December 18th, 1999

If just for a moment, I wish my son could see himself as I see him. Now 20 and a young man quite firmly independent and committed to making his own way through this world, often time seems lost on him. This myopic perspective, however, is an illusory trap, and though he knows this, he is also, like most, feeling quite cornered to own up to what is expected of him. Sigh!

Parenting is no walk in the park, but it has been the most gratifying and enriching experience life has yet to offer. Their childhood is reaped with cherished memories. But as adults there is a binding connection that comes to the fore with such visceral force when engaged in meaningful conversation. My son has often commented that I’m too trusting of people. I suppose in part because he has seen me financially and emotionally broken as a consequent.
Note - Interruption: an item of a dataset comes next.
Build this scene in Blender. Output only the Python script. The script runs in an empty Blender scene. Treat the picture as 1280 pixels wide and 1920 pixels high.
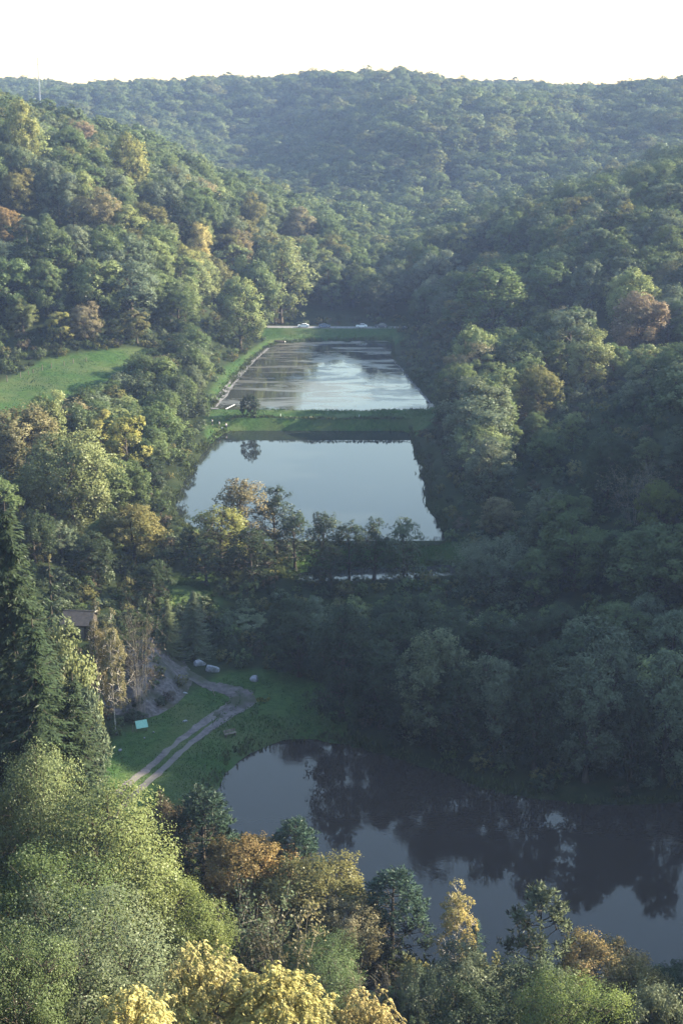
import bpy, math, random
import numpy as np
from mathutils import Vector, Matrix

# ------------------------------------------------------------------ camera, sky, sun, exposure
SC = bpy.context.scene
COL = SC.collection
CAM_Z = 90.0
PITCH = math.radians(15.9)
FPX = 2666.7                       # focal length in photo pixels (50 mm on 36 mm)
SUN_AZ = 84.0                      # degrees clockwise from the view direction
SUN_EL = 26.0
cam_d = bpy.data.cameras.new('camera')
cam = bpy.data.objects.new('camera', cam_d)
COL.objects.link(cam)
cam.location = (0, 0, CAM_Z)
cam.rotation_euler = (math.pi / 2 - PITCH, 0, 0)
cam_d.lens = 50.0
cam_d.sensor_width = 36.0
cam_d.sensor_fit = 'AUTO'
cam_d.clip_start = 0.5
cam_d.clip_end = 8000
SC.camera = cam

world = bpy.data.worlds.new('World')
SC.world = world
world.use_nodes = True
wn, wl = world.node_tree.nodes, world.node_tree.links
wn.clear()
w_out = wn.new('ShaderNodeOutputWorld')
w_bg = wn.new('ShaderNodeBackground')
w_sky = wn.new('ShaderNodeTexSky')
w_sky.sky_type = 'NISHITA'
w_sky.sun_disc = False
w_sky.sun_elevation = math.radians(SUN_EL)
w_sky.sun_rotation = math.radians(SUN_AZ)
w_sky.altitude = 200
w_sky.air_density = 1.65
w_sky.dust_density = 0.3
w_sky.ozone_density = 1.0
w_bg.inputs['Strength'].default_value = 0.115
wl.new(w_sky.outputs[0], w_bg.inputs['Color'])
wl.new(w_bg.outputs[0], w_out.inputs['Surface'])

sun_d = bpy.data.lights.new('sun', 'SUN')
sun_d.energy = 5.0
sun_d.angle = math.radians(0.5)
sun_d.color = (1.0, 0.87, 0.63)
sun = bpy.data.objects.new('sun', sun_d)
COL.objects.link(sun)
a, e = math.radians(SUN_AZ), math.radians(SUN_EL)
SUNV = Vector((math.sin(a) * math.cos(e), math.cos(a) * math.cos(e), math.sin(e)))
sun.rotation_euler = SUNV.to_track_quat('Z', 'Y').to_euler()
sun.location = (150, 60, 160)

SC.view_settings.view_transform = 'Standard'
SC.view_settings.look = 'None'
SC.view_settings.gamma = 1.0
SC.view_settings.use_curve_mapping = False
SC.view_settings.exposure = 1.95

SC.render.engine = 'CYCLES'
cy = SC.cycles
cy.max_bounces = 4
cy.diffuse_bounces = 2
cy.glossy_bounces = 2
cy.transmission_bounces = 2
cy.transparent_max_bounces = 4
cy.volume_bounces = 1
cy.use_denoising = True
cy.sample_clamp_indirect = 4.0
cy.caustics_reflective = False
cy.caustics_refractive = False
HAZE_DENSITY = 0.00014

# ------------------------------------------------------------------ projection helpers
CP, SP = math.cos(PITCH), math.sin(PITCH)

def ray(px, py):
    u, v = (px - 640) / FPX, -(py - 960) / FPX
    return np.array([u, CP + SP * v, -SP + CP * v])

def on_plane(px, py, z):                       # where the sight line meets a level
    d = ray(px, py)
    t = (z - CAM_Z) / d[2]
    return np.array([d[0] * t, d[1] * t, z])

def at_depth(px, py, y):                       # the point of a sight line at a depth
    d = ray(px, py)
    t = y / d[1]
    return np.array([d[0] * t, y, CAM_Z + d[2] * t])

def project(x, y, z):
    zz = z - CAM_Z
    depth = y * CP - zz * SP
    up = y * SP + zz * CP
    return 640 + FPX * x / depth, 960 - FPX * up / depth

# ------------------------------------------------------------------ noise and terrain height
def vnoise(x, y, seed=0):
    x = np.asarray(x, float); y = np.asarray(y, float)
    xi, yi = np.floor(x).astype(np.int64), np.floor(y).astype(np.int64)
    fx, fy = x - xi, y - yi
    fx, fy = fx * fx * (3 - 2 * fx), fy * fy * (3 - 2 * fy)
    def h(i, j):
        n = (i * 374761393 + j * 668265263 + seed * 974711) & 0x7fffffff
        n = ((n ^ (n >> 13)) * 1274126177) & 0x7fffffff
        return ((n ^ (n >> 16)) & 0xffff) / 65535.0
    return (h(xi, yi) * (1 - fx) + h(xi + 1, yi) * fx) * (1 - fy) + (h(xi, yi + 1) * (1 - fx) + h(xi + 1, yi + 1) * fx) * fy

def fbm(x, y, seed=0, o=4):
    s, a = 0, 0.5
    for k in range(o):
        s = s + a * (vnoise(x * 2 ** k, y * 2 ** k, seed + k) - 0.5)
        a *= 0.5
    return s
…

Still, I’m no stranger to this, and it is not naivety that is to be faulted for it. Rather, it is in struggling between the inevitable hurt I welcome into my life and living a life of suspicion and untrustngness. Alas, the pain of living without trust, being vulnerable and authentically raw to others, is too great a price to pay. After I spoke, he looked at me quite deliberately and said: I know, mom…I know. Impressed am I that my son can know this and struggle himself with hanging onto his truth…even when it costs him.


So this is for my son. I love you son! ❤ Happy birthday!